David Pirie, critique de films au Time Outlet et admirateur invétéré des errances gothiques, qu’elles soient littéraires ou cinématographiques, examine dans Les vampires du cinéma les archétypes du monstre le plus puissant de l’écran, le Dracula de Bram Stoker, et son avatar féminin, la légendaire comtesse Bathory. Depuis les classiques Nosferatu et Vampyr, jusqu’au surréalisme sexuel des années 70 (le livre date de 1978), l’auteur passe ainsi au crible les différentes étapes qui constituent le parcours des vampires dans le 7e art.
Les livres à se pencher particulièrement sur le mythe du vampire tel qu’il apparaît au cinéma sont de manière surprenante loin d’être légion, et rarement récents. Le livre de David Pirie semble être un des plus complets sortis à ce jour, et est pour le moins connu parmi les amateurs de cinéma de genre. Sur près de 180 pages, l’auteur dissèque l’histoire du cinéma de vampire jusqu’à la fin des années 70. De quoi déjà disposer de pas mal d’éléments sur la manière dont la figure du buveur de sang a évolué au fil des décennies, notamment vis à vis de la censure.

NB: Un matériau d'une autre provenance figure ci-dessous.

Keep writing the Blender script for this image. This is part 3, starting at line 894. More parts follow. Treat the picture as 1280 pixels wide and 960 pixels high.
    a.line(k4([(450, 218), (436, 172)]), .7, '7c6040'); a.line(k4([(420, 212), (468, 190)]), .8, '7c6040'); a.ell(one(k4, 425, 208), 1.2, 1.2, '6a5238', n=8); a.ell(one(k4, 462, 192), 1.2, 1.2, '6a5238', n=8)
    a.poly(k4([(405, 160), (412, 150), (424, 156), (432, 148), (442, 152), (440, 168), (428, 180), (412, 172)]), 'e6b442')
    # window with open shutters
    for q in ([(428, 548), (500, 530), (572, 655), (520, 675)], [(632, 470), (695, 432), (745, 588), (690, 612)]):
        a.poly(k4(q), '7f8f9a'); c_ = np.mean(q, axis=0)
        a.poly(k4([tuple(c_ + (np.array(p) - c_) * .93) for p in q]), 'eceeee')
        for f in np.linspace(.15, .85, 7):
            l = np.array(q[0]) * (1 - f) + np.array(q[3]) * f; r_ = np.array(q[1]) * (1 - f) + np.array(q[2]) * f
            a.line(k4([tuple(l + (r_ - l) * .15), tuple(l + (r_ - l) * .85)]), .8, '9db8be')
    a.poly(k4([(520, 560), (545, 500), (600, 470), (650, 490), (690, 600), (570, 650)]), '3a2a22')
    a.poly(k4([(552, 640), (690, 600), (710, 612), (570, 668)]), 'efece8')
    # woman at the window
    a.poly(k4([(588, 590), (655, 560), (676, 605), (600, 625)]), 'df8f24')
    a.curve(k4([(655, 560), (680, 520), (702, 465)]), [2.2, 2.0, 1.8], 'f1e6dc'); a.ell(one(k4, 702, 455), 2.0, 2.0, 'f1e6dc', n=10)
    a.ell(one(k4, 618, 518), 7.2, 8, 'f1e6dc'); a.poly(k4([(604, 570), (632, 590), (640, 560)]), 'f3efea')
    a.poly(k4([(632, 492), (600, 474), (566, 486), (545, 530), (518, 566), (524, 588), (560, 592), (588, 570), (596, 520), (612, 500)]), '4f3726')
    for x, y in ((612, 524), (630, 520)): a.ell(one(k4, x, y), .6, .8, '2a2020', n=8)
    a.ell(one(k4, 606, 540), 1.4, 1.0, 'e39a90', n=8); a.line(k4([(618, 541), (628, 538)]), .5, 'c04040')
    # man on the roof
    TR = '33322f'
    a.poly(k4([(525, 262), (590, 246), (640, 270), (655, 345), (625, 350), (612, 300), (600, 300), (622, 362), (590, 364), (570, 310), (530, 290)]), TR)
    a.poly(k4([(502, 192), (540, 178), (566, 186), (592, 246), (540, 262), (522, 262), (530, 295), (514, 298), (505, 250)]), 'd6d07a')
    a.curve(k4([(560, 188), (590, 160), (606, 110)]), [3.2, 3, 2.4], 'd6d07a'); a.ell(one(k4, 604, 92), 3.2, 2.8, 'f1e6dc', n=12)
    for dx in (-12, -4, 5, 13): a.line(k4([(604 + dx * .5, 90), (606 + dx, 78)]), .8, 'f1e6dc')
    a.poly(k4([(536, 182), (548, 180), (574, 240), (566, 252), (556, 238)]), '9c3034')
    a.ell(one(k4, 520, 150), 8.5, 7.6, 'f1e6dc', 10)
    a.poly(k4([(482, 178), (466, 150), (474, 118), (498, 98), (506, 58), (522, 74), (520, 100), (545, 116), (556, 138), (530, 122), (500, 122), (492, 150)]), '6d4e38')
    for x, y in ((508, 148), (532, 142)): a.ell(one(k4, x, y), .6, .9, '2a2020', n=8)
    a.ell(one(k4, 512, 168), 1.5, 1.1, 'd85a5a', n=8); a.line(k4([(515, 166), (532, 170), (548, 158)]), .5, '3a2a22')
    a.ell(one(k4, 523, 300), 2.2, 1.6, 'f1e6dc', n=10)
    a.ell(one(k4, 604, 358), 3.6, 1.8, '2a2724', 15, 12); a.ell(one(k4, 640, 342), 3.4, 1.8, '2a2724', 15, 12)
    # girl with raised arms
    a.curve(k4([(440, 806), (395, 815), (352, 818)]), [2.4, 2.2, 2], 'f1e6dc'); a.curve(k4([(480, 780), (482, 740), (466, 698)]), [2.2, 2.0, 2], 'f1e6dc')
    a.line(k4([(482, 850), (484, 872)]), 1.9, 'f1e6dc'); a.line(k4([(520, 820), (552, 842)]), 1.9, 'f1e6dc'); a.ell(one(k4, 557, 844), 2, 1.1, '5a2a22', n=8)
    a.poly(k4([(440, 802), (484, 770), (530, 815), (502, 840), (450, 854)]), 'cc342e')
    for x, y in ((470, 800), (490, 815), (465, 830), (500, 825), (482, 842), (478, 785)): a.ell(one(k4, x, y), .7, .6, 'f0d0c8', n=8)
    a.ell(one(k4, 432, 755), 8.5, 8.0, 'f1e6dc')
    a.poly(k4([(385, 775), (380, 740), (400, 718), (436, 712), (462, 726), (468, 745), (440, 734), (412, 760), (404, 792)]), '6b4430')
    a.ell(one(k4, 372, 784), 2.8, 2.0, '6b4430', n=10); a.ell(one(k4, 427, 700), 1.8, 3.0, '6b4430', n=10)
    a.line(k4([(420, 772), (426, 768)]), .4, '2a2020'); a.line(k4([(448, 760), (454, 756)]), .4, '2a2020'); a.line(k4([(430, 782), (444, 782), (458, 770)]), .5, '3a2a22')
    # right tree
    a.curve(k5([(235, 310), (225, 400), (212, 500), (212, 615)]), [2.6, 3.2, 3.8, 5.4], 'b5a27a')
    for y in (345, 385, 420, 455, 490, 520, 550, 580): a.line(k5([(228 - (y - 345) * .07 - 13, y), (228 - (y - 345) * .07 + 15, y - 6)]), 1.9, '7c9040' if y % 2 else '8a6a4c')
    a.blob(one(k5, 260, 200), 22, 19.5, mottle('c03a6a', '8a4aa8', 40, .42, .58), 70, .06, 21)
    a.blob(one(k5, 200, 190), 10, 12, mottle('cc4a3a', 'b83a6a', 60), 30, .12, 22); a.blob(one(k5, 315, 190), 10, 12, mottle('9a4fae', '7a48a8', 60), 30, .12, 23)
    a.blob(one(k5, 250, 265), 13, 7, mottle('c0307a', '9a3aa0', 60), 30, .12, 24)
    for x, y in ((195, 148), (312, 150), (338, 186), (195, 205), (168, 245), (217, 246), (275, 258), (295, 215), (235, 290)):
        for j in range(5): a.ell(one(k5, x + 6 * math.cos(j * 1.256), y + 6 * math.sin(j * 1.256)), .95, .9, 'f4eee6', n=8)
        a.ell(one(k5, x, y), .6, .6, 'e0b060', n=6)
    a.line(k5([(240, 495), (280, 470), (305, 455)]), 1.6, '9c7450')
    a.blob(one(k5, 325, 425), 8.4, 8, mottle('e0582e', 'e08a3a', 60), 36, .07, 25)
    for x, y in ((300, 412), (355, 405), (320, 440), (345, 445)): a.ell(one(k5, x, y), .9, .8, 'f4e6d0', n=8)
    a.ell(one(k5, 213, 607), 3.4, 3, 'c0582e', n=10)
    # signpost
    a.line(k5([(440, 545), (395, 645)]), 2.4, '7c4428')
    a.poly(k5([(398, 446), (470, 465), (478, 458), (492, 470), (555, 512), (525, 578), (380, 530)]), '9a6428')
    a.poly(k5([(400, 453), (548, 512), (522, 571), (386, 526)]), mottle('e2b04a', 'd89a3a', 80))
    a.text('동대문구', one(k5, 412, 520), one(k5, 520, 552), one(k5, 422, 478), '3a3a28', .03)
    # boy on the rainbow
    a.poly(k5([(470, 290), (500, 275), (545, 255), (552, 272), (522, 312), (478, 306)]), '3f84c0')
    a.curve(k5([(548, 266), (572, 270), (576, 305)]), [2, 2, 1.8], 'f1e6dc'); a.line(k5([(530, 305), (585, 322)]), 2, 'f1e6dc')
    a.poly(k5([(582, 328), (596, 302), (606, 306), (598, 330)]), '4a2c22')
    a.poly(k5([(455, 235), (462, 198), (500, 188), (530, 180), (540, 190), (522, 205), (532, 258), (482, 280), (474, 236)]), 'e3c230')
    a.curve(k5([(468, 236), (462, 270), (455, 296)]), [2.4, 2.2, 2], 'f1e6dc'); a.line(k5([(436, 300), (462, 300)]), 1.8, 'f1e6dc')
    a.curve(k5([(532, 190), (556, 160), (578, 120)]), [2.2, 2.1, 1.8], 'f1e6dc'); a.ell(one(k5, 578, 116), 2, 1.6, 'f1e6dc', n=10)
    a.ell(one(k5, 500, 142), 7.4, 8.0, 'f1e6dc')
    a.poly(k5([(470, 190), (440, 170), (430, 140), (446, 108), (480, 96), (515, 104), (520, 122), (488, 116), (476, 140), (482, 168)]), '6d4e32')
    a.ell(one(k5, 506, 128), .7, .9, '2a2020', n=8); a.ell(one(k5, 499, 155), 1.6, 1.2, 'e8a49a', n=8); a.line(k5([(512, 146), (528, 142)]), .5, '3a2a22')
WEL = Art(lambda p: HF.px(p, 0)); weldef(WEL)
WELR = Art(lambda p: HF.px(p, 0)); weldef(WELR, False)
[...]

L’ouvrage est introduit par deux chapitres qui font la mise au point sur l’histoire du vampire préalable à son arrivée sur les écrans de cinéma, notamment concernant les personnages historiques que sont Vlad Tepes et la comtesse Bathory.
Le livre est pour le moins complet, ne négligeant ni les classiques du genre, ni des objets filmiques plus obscurs, ce qui donne pas mal d’idées de films à visionner. Reste que l’auteur a une approche très souvent subjective des films, et qu’il ne se prive pas d’égratigner Nosferatu ou Le Bal des vampires, arguant que le premier est surestimé du fait de son statut de premier film identifié sur le sujet, et fait du second un pastiche humoristique qui tombe à plat.
Ces avis pour le moins tranchés n’empêchent pas pour autant de trouver le livre très complet (malgré un examen qui se termine en 1977). L’auteur propose un découpage chronologique déjà bien connu (Universal, la Hammer et ses concurrents anglais, le renouveau du cinéma américain sur le sujet et le cinéma latin), et lui ajoute une partie assez importante sur ce qu’il choisit de nommer « les vampires du sexe ». Une étape qu’il intercale entre la Hammer et le retour en lice des productions américaines, et correspond essentiellement à une époque de plus grande tolérance de la censure, qui offre la possibilité aux réalisateur de quitter quelque peu le giron du sous-entendu et de la métaphore pour afficher clairement la tension sexuelle des films du genre dans la production européenne. On y croise donc essentiellement la filmographie de Jean Rollin, et les derniers films de la Hammer sur le sujet, où la nudité ne se dissimule plus (voire se met en avant).
A noter pour finir que l’ouvrage est abondamment illustré de photos, affiches et matériaux promotionnels, que le maquettiste n’a pas hésité à déployer sur des pages complètes. La qualité d’impression aidant à apprécier ce travail indispensable pour un livre qui traite finalement de l’impact visuel d’une créature fantastique.
Les Vampires du cinéma de David Pirie est donc un quasi-incontournable pour l’amateur de bêtes à crocs. Une base intéressante pour étudier le long cheminement des vampires sur la toile, même si on peut pour autant regretter la subjectivité forte de certains passages, et le manque de profondeur de la réflexion, l’auteur se contentant souvent de rester à la surface des choses, sans par exemple faire le parallèle avec la situation politique contemporaine à la sortie des films étudiés. N’en demeure pas moins que cet ouvrage est autrement plus intéressant au niveau du fond (et de la forme) que celui B. Pattisson.